Does anyone know how distinctive a 1000pound tally would be ? Presumably, in any case, the thief or finder would need to have a fairly convincing story to explain how he/she came by it. In modern terms it would be much like finding a million pound note in the street.

languagehat  •  Link

Well, they're from 400 years earlier, so I doubt they much resemble Sam's.

arby  •  Link

Thanks, Mary, I had imagined them somewhat longer. It's easier to imagine how he might have lost one.

Robert Gertz  •  Link

And it is Thomas Povy, the most elegant gentleman in London to whom Sam is offering the "slovenly dressed dinner"...That's got to hurt Sam's pretention bone, though Povy has always seemed a very kind-hearted and generous man.

Mary  •  Link

Tally sticks.

Well, I did say "may" and "a little." There's always the chance that "if it ain't broke, don't fix it" obtained throughout and that these instruments didn't change greatly in either size or appearance.
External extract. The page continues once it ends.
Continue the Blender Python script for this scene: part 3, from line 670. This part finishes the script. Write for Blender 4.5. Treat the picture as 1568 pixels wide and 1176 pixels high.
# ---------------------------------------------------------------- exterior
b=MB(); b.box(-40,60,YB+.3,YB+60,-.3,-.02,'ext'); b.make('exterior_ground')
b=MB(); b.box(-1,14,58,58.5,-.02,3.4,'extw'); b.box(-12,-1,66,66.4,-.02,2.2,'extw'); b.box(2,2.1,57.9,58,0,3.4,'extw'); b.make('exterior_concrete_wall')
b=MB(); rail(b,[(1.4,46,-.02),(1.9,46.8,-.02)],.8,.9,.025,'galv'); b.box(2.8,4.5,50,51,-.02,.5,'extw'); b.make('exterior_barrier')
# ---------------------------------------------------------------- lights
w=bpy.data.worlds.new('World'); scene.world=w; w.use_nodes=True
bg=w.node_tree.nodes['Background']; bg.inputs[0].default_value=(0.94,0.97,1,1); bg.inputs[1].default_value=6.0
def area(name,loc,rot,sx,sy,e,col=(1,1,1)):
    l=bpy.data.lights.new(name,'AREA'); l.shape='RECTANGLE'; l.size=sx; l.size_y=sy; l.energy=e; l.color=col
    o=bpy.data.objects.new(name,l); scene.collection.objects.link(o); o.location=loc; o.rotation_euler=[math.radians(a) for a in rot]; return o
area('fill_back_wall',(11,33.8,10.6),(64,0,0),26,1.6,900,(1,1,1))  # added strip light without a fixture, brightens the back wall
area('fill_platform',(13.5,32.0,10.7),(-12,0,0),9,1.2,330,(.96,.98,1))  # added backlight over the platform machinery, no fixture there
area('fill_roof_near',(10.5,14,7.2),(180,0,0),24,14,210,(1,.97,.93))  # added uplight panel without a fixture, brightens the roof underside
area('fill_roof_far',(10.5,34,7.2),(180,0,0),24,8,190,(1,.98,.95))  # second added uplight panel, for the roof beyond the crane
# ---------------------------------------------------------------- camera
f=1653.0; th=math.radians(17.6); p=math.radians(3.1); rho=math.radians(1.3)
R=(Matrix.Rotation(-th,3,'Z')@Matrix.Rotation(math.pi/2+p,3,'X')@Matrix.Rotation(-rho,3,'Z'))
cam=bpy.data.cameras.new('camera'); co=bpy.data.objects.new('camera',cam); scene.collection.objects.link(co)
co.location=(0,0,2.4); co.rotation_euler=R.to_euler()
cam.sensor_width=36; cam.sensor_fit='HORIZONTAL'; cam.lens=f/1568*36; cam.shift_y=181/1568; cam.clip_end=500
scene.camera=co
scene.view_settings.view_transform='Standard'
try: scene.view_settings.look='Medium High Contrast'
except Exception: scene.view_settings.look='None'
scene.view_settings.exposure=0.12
Does anyone know whether the tally-stick system was imported into north America and, if so, whether any examples survive?

Michael Wright  •  Link

Tally Sticks.
I think that page from the National Archives answers a number of questions. I agree with Mary that it's likely that the basic system didn't change, so a thousand-pound tally stick will be a standard stick with the one grand notch in it.

The clever part is that Exchequer kept a counterfoil, in the shape of nearly a half of the stick, so it could be matched with the one the punter is carrying. Protection against forgery, because the two parts have to match perfectly, so it's the same protection as the chirographic form of contracts (a jagged cut through the paper/vellum which has two copies of the contract on it), or the postcard roughly torn into two that's such a feature of spy stories. The tallies also seem to have been labelled, but the matching would be the clincher, and what enables Pepys to get his problem fixed up; though certainly with a lot of work, roughly like cancelling a cheque, but doing it through one of the world's most persistent bureaucracies.

Terry Foreman  •  Link

"[ Mr Povey ] tells me that he would, by all means, have me get to be a Parliament-man the next Parliament, which he believes there will be one,"

L&M note Pepys's parliamentary ambitions had been kindled by the success of his speech to the Commons last March.… There was no new Parliament until 1679, but Pepys stood, unsuccessfully, at a bye-election for Aldeburgh, Suff, in the summer of 1669. He sat in Parliament for Castle Rising, Norf.,1673-9 and for Harwich in 1679 and 1685-7, unsuccessfully contesting the latter again in 1689.

Tony Eldridge  •  Link

Thanks Mary, et al. That explains why Sam was fairly calm about the loss - more of an embarrassment, really.

languagehat  •  Link

"Well, I did say “may” and “a little.” There’s always the chance that “if it ain’t broke, don’t fix it” obtained throughout and that these instruments didn’t change greatly in either size or appearance."

Oh, sure, and I didn't mean to denigrate your images, for which I'm very grateful; I just suspect that although the basic idea and form probably continued, the actual appearance probably changed over the centuries (in other words, if Sam saw those images, he'd probably think "how medieval!" rather than "is one of them mine?").

Second Reading

Tonyel  •  Link

Tally sticks, etc. I recall being told of a group of extremely wealthy Australian sheep farmers coming to a London restaurant in the 1930's and handing a torn half of a £50 note to the maitre'd.
"We expect a good time. If so, you get the other half - if not, I'll burn it in front of yer eyes."